> **Task data**:
++++
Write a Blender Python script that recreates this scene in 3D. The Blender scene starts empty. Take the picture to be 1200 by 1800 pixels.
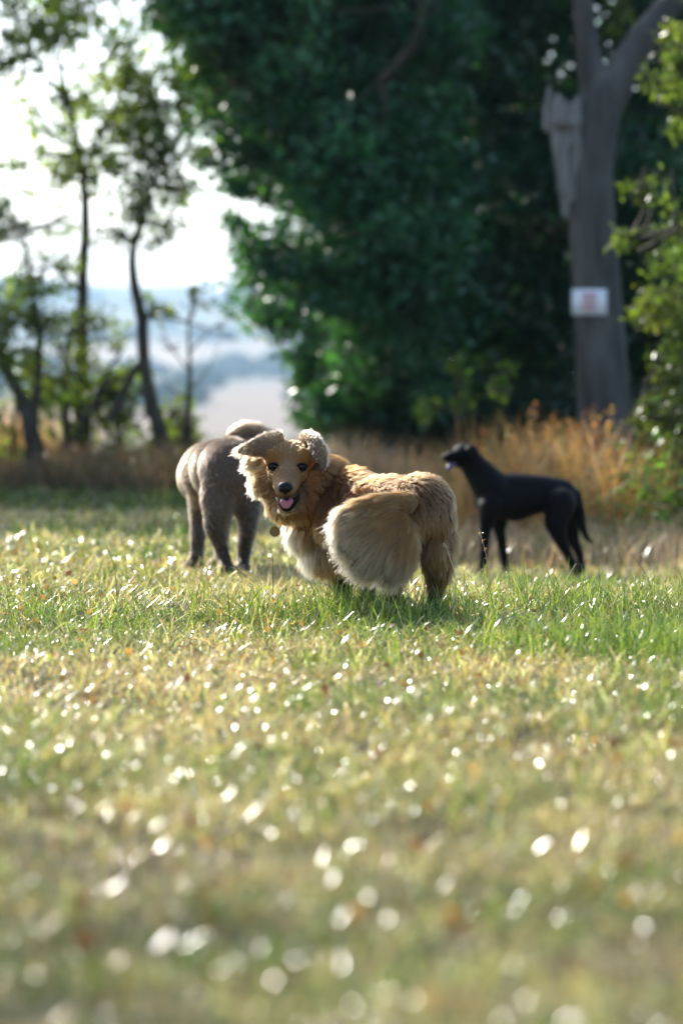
++++
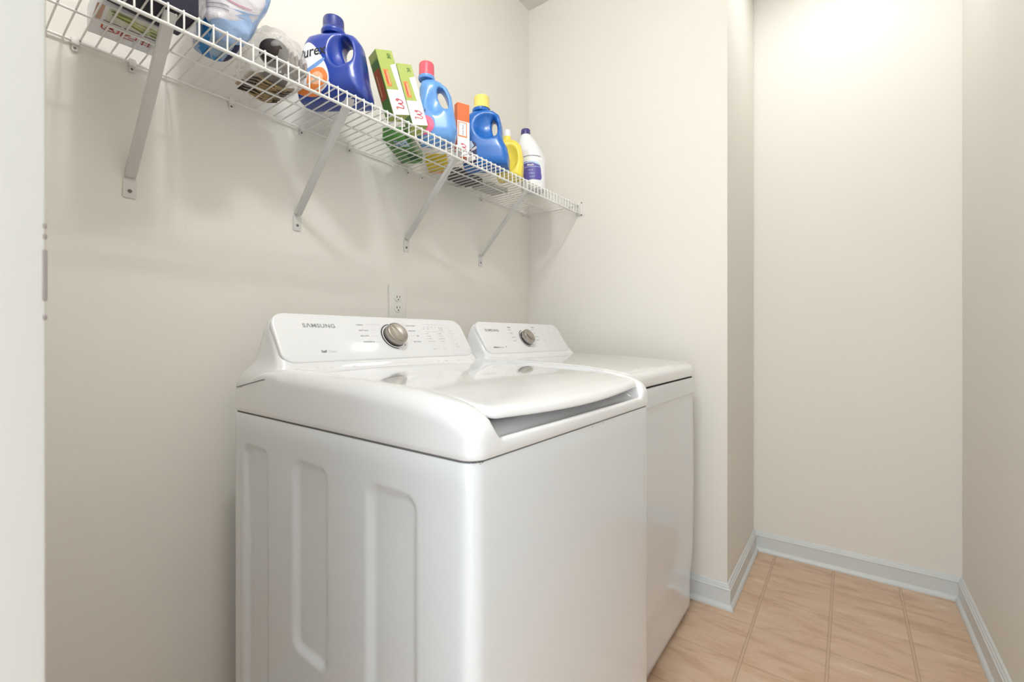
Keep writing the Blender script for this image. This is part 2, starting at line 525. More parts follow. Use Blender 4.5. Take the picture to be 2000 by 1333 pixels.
++++
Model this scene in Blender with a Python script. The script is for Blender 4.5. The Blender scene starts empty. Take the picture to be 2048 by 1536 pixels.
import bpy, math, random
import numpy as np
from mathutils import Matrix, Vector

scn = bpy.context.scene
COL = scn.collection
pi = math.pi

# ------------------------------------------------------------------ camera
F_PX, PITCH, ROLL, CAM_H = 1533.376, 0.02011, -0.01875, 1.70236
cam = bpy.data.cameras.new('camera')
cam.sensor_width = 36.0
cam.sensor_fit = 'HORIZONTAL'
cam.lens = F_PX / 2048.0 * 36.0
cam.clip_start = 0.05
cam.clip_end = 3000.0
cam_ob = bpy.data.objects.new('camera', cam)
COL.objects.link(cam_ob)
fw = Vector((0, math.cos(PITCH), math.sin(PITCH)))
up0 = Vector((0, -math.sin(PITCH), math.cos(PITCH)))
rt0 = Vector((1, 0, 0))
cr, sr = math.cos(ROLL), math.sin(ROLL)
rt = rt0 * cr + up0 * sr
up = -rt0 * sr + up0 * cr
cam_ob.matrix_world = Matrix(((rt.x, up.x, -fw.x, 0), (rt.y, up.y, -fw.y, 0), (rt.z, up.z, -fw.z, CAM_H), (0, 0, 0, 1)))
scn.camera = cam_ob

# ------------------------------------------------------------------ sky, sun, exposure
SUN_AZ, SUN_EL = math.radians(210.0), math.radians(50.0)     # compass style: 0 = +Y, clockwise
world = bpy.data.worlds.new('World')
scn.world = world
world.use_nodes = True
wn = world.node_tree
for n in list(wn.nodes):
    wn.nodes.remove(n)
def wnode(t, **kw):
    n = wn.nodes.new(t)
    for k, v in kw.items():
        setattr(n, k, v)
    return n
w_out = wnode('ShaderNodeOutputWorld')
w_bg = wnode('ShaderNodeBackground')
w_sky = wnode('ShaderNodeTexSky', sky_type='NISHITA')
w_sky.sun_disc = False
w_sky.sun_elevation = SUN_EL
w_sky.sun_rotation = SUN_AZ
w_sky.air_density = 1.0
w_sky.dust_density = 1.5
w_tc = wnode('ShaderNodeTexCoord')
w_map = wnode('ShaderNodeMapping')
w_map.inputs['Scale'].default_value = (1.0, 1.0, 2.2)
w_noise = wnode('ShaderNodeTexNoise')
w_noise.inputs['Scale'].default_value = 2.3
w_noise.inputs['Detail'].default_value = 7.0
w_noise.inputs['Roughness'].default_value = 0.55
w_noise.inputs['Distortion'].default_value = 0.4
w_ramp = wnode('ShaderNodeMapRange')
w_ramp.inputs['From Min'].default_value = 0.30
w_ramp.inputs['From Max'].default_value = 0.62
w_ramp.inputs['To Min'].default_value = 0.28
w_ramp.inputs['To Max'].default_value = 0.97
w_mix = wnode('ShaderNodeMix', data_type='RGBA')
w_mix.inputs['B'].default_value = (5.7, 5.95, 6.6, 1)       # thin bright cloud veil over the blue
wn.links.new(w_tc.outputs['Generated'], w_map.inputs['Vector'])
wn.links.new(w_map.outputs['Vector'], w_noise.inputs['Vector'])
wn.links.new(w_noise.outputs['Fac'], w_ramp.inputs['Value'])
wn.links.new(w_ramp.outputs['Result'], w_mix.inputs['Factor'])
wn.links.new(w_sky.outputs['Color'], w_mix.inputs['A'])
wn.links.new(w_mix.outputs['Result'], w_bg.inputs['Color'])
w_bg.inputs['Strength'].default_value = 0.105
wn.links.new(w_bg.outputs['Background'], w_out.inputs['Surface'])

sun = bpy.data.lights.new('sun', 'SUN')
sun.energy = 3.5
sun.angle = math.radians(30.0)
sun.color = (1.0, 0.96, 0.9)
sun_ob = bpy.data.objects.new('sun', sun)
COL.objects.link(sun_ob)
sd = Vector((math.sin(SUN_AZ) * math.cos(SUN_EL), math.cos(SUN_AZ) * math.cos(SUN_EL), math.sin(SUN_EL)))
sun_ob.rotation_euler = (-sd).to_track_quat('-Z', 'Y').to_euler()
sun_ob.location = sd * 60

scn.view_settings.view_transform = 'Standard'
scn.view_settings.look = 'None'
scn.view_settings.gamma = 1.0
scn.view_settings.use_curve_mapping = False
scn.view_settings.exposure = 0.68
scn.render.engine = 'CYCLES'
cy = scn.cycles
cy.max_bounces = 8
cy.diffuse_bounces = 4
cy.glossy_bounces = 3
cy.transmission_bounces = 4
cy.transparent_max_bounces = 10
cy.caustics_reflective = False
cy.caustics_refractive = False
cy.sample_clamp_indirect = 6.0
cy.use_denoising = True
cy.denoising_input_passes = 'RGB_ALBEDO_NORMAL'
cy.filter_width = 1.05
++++
> **Problem description**:
Quote exactly the lines running from the line with "Model this scene" through the line with "scn.camera = cam_ob", both ends included, and nothing more.

> **Task response**:
Model this scene in Blender with a Python script. The script is for Blender 4.5. The Blender scene starts empty. Take the picture to be 2048 by 1536 pixels.
import bpy, math, random
import numpy as np
from mathutils import Matrix, Vector

scn = bpy.context.scene
COL = scn.collection
pi = math.pi

# ------------------------------------------------------------------ camera
F_PX, PITCH, ROLL, CAM_H = 1533.376, 0.02011, -0.01875, 1.70236
cam = bpy.data.cameras.new('camera')
cam.sensor_width = 36.0
cam.sensor_fit = 'HORIZONTAL'
cam.lens = F_PX / 2048.0 * 36.0
cam.clip_start = 0.05
cam.clip_end = 3000.0
cam_ob = bpy.data.objects.new('camera', cam)
COL.objects.link(cam_ob)
fw = Vector((0, math.cos(PITCH), math.sin(PITCH)))
up0 = Vector((0, -math.sin(PITCH), math.cos(PITCH)))
rt0 = Vector((1, 0, 0))
cr, sr = math.cos(ROLL), math.sin(ROLL)
rt = rt0 * cr + up0 * sr
up = -rt0 * sr + up0 * cr
cam_ob.matrix_world = Matrix(((rt.x, up.x, -fw.x, 0), (rt.y, up.y, -fw.y, 0), (rt.z, up.z, -fw.z, CAM_H), (0, 0, 0, 1)))
scn.camera = cam_ob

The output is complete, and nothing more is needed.